# Written exercise
Every line below should be repeated exactly.

_____

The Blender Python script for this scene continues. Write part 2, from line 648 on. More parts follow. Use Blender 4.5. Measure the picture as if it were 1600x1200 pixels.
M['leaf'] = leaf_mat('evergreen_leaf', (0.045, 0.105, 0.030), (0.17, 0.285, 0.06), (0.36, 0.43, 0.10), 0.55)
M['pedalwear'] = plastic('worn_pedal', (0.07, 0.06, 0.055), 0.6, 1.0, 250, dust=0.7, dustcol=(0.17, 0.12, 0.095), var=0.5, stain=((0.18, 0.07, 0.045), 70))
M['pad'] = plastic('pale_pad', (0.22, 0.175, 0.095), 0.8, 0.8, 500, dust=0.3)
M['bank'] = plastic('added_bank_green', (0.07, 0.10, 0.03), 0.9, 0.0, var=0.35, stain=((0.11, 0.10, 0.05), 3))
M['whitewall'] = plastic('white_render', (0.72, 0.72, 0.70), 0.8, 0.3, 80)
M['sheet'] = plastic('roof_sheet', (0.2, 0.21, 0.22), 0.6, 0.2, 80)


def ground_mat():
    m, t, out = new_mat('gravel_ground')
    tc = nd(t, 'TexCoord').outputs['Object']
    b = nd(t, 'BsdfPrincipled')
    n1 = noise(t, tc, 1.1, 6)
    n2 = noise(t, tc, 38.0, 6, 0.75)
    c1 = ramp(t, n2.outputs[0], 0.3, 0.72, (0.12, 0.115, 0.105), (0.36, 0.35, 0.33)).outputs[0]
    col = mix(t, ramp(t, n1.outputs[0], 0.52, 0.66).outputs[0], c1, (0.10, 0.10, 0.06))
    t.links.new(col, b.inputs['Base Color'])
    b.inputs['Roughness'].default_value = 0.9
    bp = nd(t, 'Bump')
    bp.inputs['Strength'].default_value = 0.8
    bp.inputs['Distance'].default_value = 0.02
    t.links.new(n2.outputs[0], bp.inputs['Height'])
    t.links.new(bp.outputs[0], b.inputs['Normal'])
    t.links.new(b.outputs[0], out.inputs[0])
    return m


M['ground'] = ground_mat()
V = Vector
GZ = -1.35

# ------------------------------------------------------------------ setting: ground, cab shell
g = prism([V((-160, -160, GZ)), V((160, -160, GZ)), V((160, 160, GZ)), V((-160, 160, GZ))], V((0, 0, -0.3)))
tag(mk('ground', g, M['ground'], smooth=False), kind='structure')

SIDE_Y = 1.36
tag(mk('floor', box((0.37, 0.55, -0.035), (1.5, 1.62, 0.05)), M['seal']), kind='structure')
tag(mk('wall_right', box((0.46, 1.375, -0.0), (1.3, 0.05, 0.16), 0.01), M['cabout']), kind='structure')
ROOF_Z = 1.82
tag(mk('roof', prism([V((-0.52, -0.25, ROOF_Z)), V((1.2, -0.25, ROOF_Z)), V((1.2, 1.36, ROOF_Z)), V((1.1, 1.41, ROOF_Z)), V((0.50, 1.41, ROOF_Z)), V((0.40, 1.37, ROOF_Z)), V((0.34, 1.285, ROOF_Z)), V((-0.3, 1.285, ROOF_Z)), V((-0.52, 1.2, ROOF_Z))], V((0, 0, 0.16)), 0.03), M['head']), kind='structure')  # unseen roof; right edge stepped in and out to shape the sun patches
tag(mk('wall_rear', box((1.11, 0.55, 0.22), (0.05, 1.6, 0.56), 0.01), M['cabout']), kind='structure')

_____

# Response to this exercise
The Blender Python script for this scene continues. Write part 2, from line 648 on. More parts follow. Use Blender 4.5. Measure the picture as if it were 1600x1200 pixels.
M['leaf'] = leaf_mat('evergreen_leaf', (0.045, 0.105, 0.030), (0.17, 0.285, 0.06), (0.36, 0.43, 0.10), 0.55)
M['pedalwear'] = plastic('worn_pedal', (0.07, 0.06, 0.055), 0.6, 1.0, 250, dust=0.7, dustcol=(0.17, 0.12, 0.095), var=0.5, stain=((0.18, 0.07, 0.045), 70))
M['pad'] = plastic('pale_pad', (0.22, 0.175, 0.095), 0.8, 0.8, 500, dust=0.3)
M['bank'] = plastic('added_bank_green', (0.07, 0.10, 0.03), 0.9, 0.0, var=0.35, stain=((0.11, 0.10, 0.05), 3))
M['whitewall'] = plastic('white_render', (0.72, 0.72, 0.70), 0.8, 0.3, 80)
M['sheet'] = plastic('roof_sheet', (0.2, 0.21, 0.22), 0.6, 0.2, 80)


def ground_mat():
    m, t, out = new_mat('gravel_ground')
    tc = nd(t, 'TexCoord').outputs['Object']
    b = nd(t, 'BsdfPrincipled')
    n1 = noise(t, tc, 1.1, 6)
    n2 = noise(t, tc, 38.0, 6, 0.75)
    c1 = ramp(t, n2.outputs[0], 0.3, 0.72, (0.12, 0.115, 0.105), (0.36, 0.35, 0.33)).outputs[0]
    col = mix(t, ramp(t, n1.outputs[0], 0.52, 0.66).outputs[0], c1, (0.10, 0.10, 0.06))
    t.links.new(col, b.inputs['Base Color'])
    b.inputs['Roughness'].default_value = 0.9
    bp = nd(t, 'Bump')
    bp.inputs['Strength'].default_value = 0.8
    bp.inputs['Distance'].default_value = 0.02
    t.links.new(n2.outputs[0], bp.inputs['Height'])
    t.links.new(bp.outputs[0], b.inputs['Normal'])
    t.links.new(b.outputs[0], out.inputs[0])
    return m


M['ground'] = ground_mat()
V = Vector
GZ = -1.35

# ------------------------------------------------------------------ setting: ground, cab shell
g = prism([V((-160, -160, GZ)), V((160, -160, GZ)), V((160, 160, GZ)), V((-160, 160, GZ))], V((0, 0, -0.3)))
tag(mk('ground', g, M['ground'], smooth=False), kind='structure')

SIDE_Y = 1.36
tag(mk('floor', box((0.37, 0.55, -0.035), (1.5, 1.62, 0.05)), M['seal']), kind='structure')
tag(mk('wall_right', box((0.46, 1.375, -0.0), (1.3, 0.05, 0.16), 0.01), M['cabout']), kind='structure')
ROOF_Z = 1.82
tag(mk('roof', prism([V((-0.52, -0.25, ROOF_Z)), V((1.2, -0.25, ROOF_Z)), V((1.2, 1.36, ROOF_Z)), V((1.1, 1.41, ROOF_Z)), V((0.50, 1.41, ROOF_Z)), V((0.40, 1.37, ROOF_Z)), V((0.34, 1.285, ROOF_Z)), V((-0.3, 1.285, ROOF_Z)), V((-0.52, 1.2, ROOF_Z))], V((0, 0, 0.16)), 0.03), M['head']), kind='structure')  # unseen roof; right edge stepped in and out to shape the sun patches
tag(mk('wall_rear', box((1.11, 0.55, 0.22), (0.05, 1.6, 0.56), 0.01), M['cabout']), kind='structure')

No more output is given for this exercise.